The current “big” international debacle appears to be related to the movements of Edward Snowden, former contractor to the United States’ National Security Agency. He initially left United States’ soil for Hong Kong, with information pertaining to the National Security Agency’s PRISM program (which collected information on American citizens clandestinely and without warrant or discretion). Now in Moscow, he sits in political limbo in an airport terminal but without a passport. He has requested asylum in more than twenty different nations, with the hope that he would not be extradited back to the Unites States to face charges of espionage.
Caught in the middle of this fiasco, intentionally or not, is Bolivian President Evo Morales, who recently visited Russia for a diplomatic summit.
Upon returning to his home country, his presidential plane was supposedly denied access to airspace over a disputed number of European countries, forcing it to land in Austria, where it was thoroughly searched. The Morales administration harbors no love for the United States, particularly over the War on Drugs, so one can easily connect the dots and see what occurred in this incident: The chief executive of a nation with poor relations with the United States was harassed at that country’s request by nations within its sphere of influence (those of Western Europe, in this instance) in order to find someone whom is considered a liability.

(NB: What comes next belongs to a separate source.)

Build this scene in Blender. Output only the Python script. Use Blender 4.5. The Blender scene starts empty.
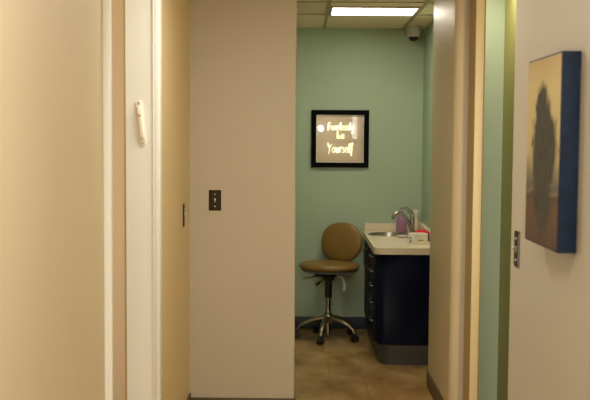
import bpy, bmesh, math
from mathutils import Vector, Matrix
PI = math.pi
SC = bpy.context.scene
COL = SC.collection

# ------------------------------------------------------------------ materials
def mat(name, col, rough=0.6, metal=0.0, spec=0.5, noise=0.0, nscale=6.0, bump=0.0, bscale=200.0, emit=None, estr=0.0):
    m = bpy.data.materials.new(name); m.use_nodes = True
    nt = m.node_tree; b = nt.nodes['Principled BSDF']
    b.inputs['Base Color'].default_value = (*col, 1)
    b.inputs['Roughness'].default_value = rough
    b.inputs['Metallic'].default_value = metal
    b.inputs['Specular IOR Level'].default_value = spec
    tc = nt.nodes.new('ShaderNodeTexCoord')
    if noise > 0:
        n = nt.nodes.new('ShaderNodeTexNoise'); n.inputs['Scale'].default_value = nscale
        n.inputs['Detail'].default_value = 4
        nt.links.new(tc.outputs['Object'], n.inputs['Vector'])
        r = nt.nodes.new('ShaderNodeValToRGB')
        r.color_ramp.elements[0].position = 0.3; r.color_ramp.elements[1].position = 0.7
        r.color_ramp.elements[0].color = (*[c * (1 - noise) for c in col], 1)
        r.color_ramp.elements[1].color = (*[min(1, c * (1 + noise)) for c in col], 1)
        nt.links.new(n.outputs['Fac'], r.inputs['Fac'])
        nt.links.new(r.outputs['Color'], b.inputs['Base Color'])
    if bump > 0:
        n2 = nt.nodes.new('ShaderNodeTexNoise'); n2.inputs['Scale'].default_value = bscale
        nt.links.new(tc.outputs['Object'], n2.inputs['Vector'])
        bp = nt.nodes.new('ShaderNodeBump'); bp.inputs['Strength'].default_value = bump
        bp.inputs['Distance'].default_value = 0.002
        nt.links.new(n2.outputs['Fac'], bp.inputs['Height'])
        nt.links.new(bp.outputs['Normal'], b.inputs['Normal'])
    if emit:
        b.inputs['Emission Color'].default_value = (*emit, 1)
        b.inputs['Emission Strength'].default_value = estr
    return m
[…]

What is really being lost here is that the numerous diplomatic faux pas by the United States are more than just casual, petty words or propaganda. This is the intentional restriction of an individual’s right to free movement, particularly one not even a citizen of the United States and outside of United States’ territory. So much effort and concentration has been focused upon Snowden that what is truly at stake here (the right of the American people to transparent governance and other nations’ sovereignty) is being passed over, casually even. It is a true debacle, and the Obama administration should be ashamed of themselves.
The United States likes to market itself as the “Land of the Free,” but it now stands on strong footing with its imperial predecessors, such as the British Empire (which has a program similar to PRISM to track its citizens), the imperial Chinese, and even Rome itself. The behavior towards other nations, which it at one time considered “American brethren” in the Western Hemisphere, is appalling. I am no fan of collectivist regimes such as Morales’, but that does not mean I (or anyone else, for that matter) has the right to harass them. The United States is all stick, no carrot here.
In fact, in reaction to this altercation, Bolivia, along with Nicaragua and Venezuela, has now offered Snowden asylum, if only to spite the United States. Frankly, I do not blame them at all. What they would do with Snowden is a whole other story, and I would be suspect of going to some of these places if I were him. Although, it is rumored that he as of now cannot leave Putin’s Russia anyway.
The United States needs to return to its core values and respect other nations, their leaders, and the right to free, unharassed movement, and give up on the fool’s quest of detaining Edward Snowden. The horses have already galloped out of the stable, so there is no need to bother closing the doors.